The child may be having emotional problems and the timing is not right.
Some adoptive parents could fear that exposure to a sibling could erode the family unit they’ve built.
Sometimes, reluctant families warm up with a bit of prodding and assurance that their personal information will be kept confidential, said Gwen Culbreth, a San Bernardino County post-adoption social worker.
It might start with allowing the siblings to exchange letters or photographs and build up to a meeting in the park, she said.
“I don’t put pressure on anybody,” Culbreth said. “I try to tell them of the benefits, that it’s a blood tie there.

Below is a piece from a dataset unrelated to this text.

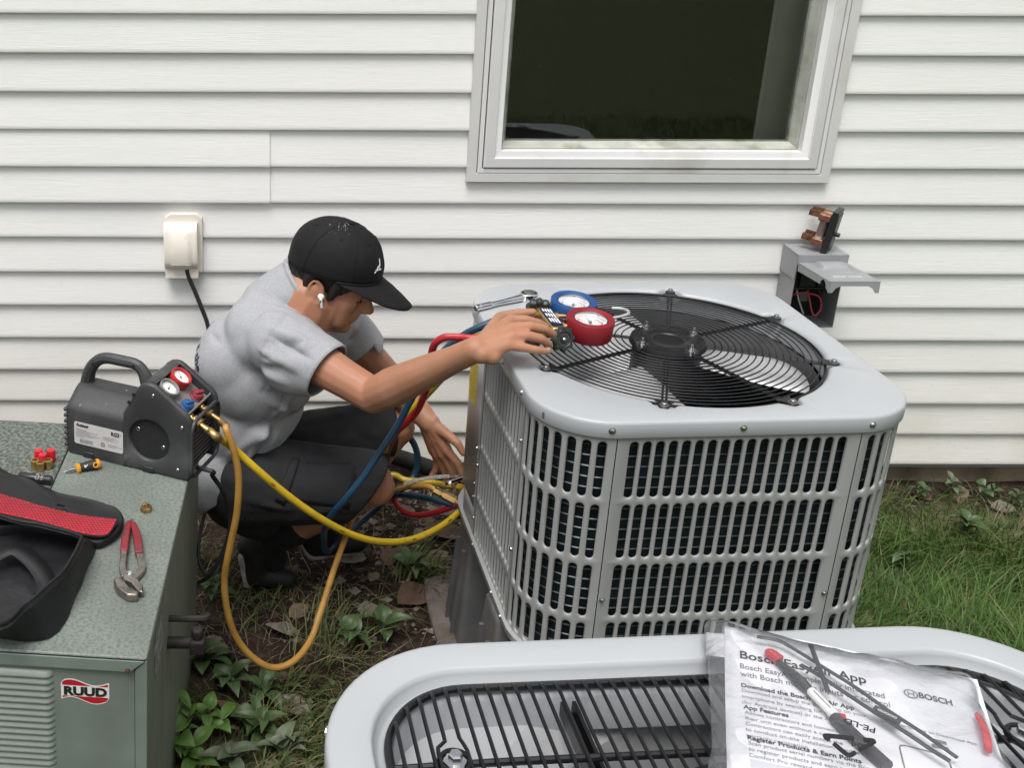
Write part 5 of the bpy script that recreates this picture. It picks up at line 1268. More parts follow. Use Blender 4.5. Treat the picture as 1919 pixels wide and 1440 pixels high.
for k, t in enumerate(('Allows contractors and homeowners to', 'their unit even without a connected', 'Contractors can easily access the', 'to conduct on-site installation, trouble', 'warranty registration.')):
    q = (0.0153,0.1171); ptext(t, .0063, (q[0], q[1]+.0074*k), M_['ink_grey'], .88)
ptext('Register Products & Earn Points', .0075, (0.0162,0.1500), M_['ink'], .88, .0002)
for k, t in enumerate(('Scan product serial numbers via the Bosch Ea', 'to register products and earn points toward', 'Comfort Pro rewards.')):
    q = (0.0168,0.1562); ptext(t, .0063, (q[0], q[1]+.0074*k), M_['ink_grey'], .88)
ptext('Scan Smartphone to Download App', .0050, (0.1233,0.0888), M_['ink_grey'], 1.0)
ptext('BOSCH', .0100, (0.1590,0.0438), M_['ink'], .82, .0003)
q = (0.1531,0.0417); b = MB(); b.torus((q[0], -q[1], sag(q[0], -q[1])+.0006), .0052, .0006, None, 28, 4, .2)
b.build('printed_emblem', M_['ink_grey'], sheet, local=True)
b = MB()
for dx in (-.0022, .0022): b.box((q[0]+dx, -q[1], sag(q[0], -q[1])+.0006), (.0008, .006, .0002))
b.box((q[0], -q[1], sag(q[0], -q[1])+.0006), (.0044, .0008, .0002)); b.build('emblem_bar', M_['ink_grey'], sheet, local=True)
def pbox(p, w, h, m, nm, z=.0007):
    x, y = p[0], -p[1]; rows = [[(x+w*j/4, y-h*i/2, sag(x+w*j/4, y-h*i/2)+z) for j in range(5)] for i in range(3)]
    bb = MB(); bb.grid(rows); return bb.build(nm, m, sheet, local=True)
pbox((0.1593,0.0945), .0125, .0042, M_['ink_grey'], 'store_badge'); pbox((0.1598,0.1015), .0125, .0042, M_['ink_grey'], 'store_badge')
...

They don’t feel so alone.”
Lewis and Sandlin vow not to give up. They’ve seen the joy that bringing siblings together can elicit.
In addition to Steven, Lewis and Sandlin have custody of three other children — an 11-month-old boy and two 2-year-old girls — and are in the process of finalizing adoption paperwork for all of them.
One of the girls has an older sister who lives with another adopted family. The girls see each other about once every six weeks.
They share the same smiles and belly laughs and move like “wet noodles,” Lewis said. And the older sister is ecstatic whenever the girls are reunited.
“She hugs her, kisses her, sits proudly next to her,” she said.
Ian, the 8-year-old adopted son of Michael and Sheila Rutledge, also of Hemet, sees his twin sister twice a year. They share the same crooked smile and are shy around strangers.
“It gives you a sense of worth, that ground feeling,” to be able to interact with a sibling, Michael Rutledge said.
“I think it’s as basic as, ‘Oh wow, I have your nose,’ ” his wife said.